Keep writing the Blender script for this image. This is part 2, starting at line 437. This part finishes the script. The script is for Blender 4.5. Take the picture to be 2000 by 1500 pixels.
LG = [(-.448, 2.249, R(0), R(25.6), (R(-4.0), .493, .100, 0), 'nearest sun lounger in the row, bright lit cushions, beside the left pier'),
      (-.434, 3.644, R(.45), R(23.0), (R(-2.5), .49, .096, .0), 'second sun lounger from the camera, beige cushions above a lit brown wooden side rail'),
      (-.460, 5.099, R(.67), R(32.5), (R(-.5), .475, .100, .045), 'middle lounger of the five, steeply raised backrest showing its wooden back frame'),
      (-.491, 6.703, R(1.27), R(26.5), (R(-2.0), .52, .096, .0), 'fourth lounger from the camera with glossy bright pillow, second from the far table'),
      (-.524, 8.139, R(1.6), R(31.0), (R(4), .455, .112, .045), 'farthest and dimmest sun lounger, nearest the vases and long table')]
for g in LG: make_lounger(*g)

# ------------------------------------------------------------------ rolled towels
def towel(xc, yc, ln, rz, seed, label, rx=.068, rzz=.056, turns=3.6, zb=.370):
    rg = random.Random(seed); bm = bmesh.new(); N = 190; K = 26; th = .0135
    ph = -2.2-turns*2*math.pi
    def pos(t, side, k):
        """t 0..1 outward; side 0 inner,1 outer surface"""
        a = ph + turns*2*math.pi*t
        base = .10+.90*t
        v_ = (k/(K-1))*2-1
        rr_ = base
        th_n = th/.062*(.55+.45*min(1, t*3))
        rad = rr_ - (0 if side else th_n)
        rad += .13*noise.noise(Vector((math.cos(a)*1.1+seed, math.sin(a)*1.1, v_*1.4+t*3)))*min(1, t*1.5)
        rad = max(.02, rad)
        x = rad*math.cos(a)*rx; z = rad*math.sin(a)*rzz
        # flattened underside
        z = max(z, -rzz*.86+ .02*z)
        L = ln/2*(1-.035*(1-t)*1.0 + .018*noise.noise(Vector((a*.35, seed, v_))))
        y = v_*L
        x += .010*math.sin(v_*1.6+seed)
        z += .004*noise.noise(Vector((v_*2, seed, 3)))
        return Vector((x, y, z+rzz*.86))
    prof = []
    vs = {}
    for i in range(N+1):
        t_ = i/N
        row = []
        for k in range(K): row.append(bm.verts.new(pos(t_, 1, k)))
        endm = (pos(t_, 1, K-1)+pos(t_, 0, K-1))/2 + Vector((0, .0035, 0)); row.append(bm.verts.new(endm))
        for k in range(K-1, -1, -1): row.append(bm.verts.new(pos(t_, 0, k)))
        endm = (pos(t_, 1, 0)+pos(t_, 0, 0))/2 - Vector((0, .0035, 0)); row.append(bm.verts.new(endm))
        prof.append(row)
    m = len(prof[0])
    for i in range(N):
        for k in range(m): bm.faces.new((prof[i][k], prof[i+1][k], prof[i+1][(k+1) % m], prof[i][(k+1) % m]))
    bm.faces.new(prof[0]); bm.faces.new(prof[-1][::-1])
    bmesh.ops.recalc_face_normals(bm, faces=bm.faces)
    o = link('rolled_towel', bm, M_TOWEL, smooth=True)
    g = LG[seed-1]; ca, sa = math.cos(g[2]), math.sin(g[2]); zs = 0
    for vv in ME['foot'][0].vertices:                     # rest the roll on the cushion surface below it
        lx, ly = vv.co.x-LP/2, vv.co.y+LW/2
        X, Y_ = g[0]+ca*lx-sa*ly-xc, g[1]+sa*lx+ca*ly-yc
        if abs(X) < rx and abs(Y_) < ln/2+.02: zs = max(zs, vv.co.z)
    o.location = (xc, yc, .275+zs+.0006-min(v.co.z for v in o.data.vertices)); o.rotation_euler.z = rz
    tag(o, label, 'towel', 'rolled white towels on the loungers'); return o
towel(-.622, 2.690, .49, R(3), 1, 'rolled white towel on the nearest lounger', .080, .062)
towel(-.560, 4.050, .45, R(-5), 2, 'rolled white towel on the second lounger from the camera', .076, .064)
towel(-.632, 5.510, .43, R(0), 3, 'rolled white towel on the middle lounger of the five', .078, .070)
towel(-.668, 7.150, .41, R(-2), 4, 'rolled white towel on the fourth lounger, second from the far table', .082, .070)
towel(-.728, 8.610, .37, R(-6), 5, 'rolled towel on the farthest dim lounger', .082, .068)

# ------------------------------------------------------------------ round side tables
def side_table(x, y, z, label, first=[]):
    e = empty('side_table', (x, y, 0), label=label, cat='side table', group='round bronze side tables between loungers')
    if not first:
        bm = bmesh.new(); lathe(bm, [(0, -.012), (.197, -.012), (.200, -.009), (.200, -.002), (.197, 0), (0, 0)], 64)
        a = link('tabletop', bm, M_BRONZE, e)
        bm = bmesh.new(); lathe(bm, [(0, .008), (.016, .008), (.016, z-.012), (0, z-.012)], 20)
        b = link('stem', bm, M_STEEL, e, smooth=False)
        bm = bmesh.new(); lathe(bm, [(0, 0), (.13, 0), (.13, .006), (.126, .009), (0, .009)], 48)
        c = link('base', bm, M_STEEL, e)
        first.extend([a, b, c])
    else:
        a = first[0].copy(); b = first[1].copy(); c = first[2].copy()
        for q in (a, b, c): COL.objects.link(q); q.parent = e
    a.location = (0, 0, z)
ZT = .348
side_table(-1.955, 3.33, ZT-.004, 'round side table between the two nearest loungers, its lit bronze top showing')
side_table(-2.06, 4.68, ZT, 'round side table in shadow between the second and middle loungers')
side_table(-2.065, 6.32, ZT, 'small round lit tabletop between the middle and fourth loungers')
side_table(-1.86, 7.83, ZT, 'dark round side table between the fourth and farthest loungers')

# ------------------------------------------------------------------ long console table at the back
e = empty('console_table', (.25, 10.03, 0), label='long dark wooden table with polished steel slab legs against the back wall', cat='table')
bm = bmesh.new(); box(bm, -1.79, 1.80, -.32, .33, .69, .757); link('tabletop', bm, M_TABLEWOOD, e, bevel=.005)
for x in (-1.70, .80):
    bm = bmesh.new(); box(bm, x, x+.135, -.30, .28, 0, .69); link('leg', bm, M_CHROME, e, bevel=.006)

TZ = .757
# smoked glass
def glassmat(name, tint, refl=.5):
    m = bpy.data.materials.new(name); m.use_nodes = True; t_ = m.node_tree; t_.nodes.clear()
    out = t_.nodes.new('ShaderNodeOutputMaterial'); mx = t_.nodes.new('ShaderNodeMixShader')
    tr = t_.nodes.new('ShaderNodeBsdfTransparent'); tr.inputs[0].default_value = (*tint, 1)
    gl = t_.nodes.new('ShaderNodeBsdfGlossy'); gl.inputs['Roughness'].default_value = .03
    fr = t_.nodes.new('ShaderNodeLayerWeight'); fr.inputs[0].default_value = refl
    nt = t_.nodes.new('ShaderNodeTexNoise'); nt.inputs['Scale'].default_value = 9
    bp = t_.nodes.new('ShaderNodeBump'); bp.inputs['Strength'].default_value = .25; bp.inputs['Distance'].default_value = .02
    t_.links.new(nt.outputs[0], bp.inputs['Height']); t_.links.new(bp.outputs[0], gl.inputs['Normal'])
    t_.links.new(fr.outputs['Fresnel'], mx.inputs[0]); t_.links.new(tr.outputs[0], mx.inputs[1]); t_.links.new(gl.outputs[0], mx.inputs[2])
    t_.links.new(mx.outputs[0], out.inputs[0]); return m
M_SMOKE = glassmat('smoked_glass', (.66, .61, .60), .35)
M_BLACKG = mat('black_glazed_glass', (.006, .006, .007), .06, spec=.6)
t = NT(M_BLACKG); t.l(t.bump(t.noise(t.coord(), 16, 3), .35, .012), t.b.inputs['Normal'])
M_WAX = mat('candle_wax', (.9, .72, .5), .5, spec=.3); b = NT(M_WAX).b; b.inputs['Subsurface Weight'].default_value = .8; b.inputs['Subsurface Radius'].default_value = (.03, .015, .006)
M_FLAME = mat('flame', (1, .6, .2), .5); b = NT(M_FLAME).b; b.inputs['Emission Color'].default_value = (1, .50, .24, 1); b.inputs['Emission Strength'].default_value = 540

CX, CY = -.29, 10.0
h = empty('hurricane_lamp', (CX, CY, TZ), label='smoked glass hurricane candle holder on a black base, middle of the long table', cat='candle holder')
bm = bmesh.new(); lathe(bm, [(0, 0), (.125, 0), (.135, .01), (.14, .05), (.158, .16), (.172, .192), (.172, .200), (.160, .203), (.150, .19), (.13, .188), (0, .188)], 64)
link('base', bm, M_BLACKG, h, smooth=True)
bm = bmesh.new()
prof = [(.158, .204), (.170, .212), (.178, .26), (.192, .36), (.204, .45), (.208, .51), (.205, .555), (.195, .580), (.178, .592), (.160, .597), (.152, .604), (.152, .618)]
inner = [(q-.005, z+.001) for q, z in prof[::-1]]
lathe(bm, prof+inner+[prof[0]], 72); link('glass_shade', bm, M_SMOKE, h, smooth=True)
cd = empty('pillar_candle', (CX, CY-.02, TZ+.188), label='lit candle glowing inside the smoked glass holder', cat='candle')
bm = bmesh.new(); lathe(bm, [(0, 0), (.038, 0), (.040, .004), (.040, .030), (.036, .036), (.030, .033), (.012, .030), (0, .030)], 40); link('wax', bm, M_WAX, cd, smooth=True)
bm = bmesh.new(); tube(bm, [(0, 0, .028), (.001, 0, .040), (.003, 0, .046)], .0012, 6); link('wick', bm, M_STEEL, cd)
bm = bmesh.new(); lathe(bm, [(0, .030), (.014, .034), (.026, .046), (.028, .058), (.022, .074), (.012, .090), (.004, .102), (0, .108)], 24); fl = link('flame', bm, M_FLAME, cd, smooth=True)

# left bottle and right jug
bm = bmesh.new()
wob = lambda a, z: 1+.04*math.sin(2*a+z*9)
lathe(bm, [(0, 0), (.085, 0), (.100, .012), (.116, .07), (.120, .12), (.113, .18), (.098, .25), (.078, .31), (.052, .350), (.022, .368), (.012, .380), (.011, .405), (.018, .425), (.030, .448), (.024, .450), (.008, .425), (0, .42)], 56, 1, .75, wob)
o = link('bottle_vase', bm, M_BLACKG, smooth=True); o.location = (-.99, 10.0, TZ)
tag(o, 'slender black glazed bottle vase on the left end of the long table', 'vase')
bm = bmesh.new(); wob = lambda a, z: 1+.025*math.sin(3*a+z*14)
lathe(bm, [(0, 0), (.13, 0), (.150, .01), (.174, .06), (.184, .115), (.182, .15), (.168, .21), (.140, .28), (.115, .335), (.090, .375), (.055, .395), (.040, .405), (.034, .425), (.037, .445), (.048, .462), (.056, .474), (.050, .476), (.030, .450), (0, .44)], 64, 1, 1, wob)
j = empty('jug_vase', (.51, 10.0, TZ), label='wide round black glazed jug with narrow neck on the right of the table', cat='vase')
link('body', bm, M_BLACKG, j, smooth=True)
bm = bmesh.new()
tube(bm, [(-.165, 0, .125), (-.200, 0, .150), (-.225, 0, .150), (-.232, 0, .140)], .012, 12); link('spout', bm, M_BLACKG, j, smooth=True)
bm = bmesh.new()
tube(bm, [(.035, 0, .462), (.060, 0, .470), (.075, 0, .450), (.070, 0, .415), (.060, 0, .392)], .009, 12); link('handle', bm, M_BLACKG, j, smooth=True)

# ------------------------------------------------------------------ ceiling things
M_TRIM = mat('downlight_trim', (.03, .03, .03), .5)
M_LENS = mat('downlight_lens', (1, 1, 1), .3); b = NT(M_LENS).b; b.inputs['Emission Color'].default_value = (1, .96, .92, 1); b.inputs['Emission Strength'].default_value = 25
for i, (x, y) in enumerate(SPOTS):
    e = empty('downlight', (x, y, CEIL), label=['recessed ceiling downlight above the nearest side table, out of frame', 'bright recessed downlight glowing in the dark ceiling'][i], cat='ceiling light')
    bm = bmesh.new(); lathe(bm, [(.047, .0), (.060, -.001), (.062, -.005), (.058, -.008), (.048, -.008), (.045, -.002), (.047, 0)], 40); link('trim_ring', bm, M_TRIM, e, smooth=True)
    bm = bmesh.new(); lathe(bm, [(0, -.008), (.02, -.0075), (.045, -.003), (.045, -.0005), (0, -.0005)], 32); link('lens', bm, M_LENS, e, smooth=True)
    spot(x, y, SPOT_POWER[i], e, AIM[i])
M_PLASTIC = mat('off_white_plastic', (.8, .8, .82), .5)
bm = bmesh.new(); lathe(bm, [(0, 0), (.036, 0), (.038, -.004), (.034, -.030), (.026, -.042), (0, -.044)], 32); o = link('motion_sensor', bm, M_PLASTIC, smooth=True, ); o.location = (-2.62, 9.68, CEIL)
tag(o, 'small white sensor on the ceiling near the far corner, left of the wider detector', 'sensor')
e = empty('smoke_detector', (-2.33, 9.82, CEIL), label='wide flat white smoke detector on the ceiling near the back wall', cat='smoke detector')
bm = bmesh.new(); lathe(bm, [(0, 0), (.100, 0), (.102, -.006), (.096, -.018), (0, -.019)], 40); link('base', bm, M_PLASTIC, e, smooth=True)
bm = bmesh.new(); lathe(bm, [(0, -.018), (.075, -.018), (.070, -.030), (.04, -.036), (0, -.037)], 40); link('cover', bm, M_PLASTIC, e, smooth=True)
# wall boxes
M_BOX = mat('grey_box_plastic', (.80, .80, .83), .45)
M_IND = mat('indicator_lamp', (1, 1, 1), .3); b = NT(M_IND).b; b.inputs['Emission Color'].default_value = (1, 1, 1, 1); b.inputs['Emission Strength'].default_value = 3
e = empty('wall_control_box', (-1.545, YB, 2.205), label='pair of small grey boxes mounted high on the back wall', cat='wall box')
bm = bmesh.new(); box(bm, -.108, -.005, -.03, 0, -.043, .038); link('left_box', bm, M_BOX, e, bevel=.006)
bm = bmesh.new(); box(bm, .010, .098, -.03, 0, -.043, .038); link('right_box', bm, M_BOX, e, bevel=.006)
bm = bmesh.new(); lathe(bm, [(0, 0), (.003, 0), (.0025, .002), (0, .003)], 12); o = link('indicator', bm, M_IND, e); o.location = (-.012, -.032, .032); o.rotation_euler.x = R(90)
########
* [Goal]
Write out exactly the lines from the start of the material through the line with "for g in LG: make_lounger(*g)". No other output is expected.

* [Response for this exercise]
Keep writing the Blender script for this image. This is part 2, starting at line 437. This part finishes the script. The script is for Blender 4.5. Take the picture to be 2000 by 1500 pixels.
LG = [(-.448, 2.249, R(0), R(25.6), (R(-4.0), .493, .100, 0), 'nearest sun lounger in the row, bright lit cushions, beside the left pier'),
      (-.434, 3.644, R(.45), R(23.0), (R(-2.5), .49, .096, .0), 'second sun lounger from the camera, beige cushions above a lit brown wooden side rail'),
      (-.460, 5.099, R(.67), R(32.5), (R(-.5), .475, .100, .045), 'middle lounger of the five, steeply raised backrest showing its wooden back frame'),
      (-.491, 6.703, R(1.27), R(26.5), (R(-2.0), .52, .096, .0), 'fourth lounger from the camera with glossy bright pillow, second from the far table'),
      (-.524, 8.139, R(1.6), R(31.0), (R(4), .455, .112, .045), 'farthest and dimmest sun lounger, nearest the vases and long table')]
for g in LG: make_lounger(*g)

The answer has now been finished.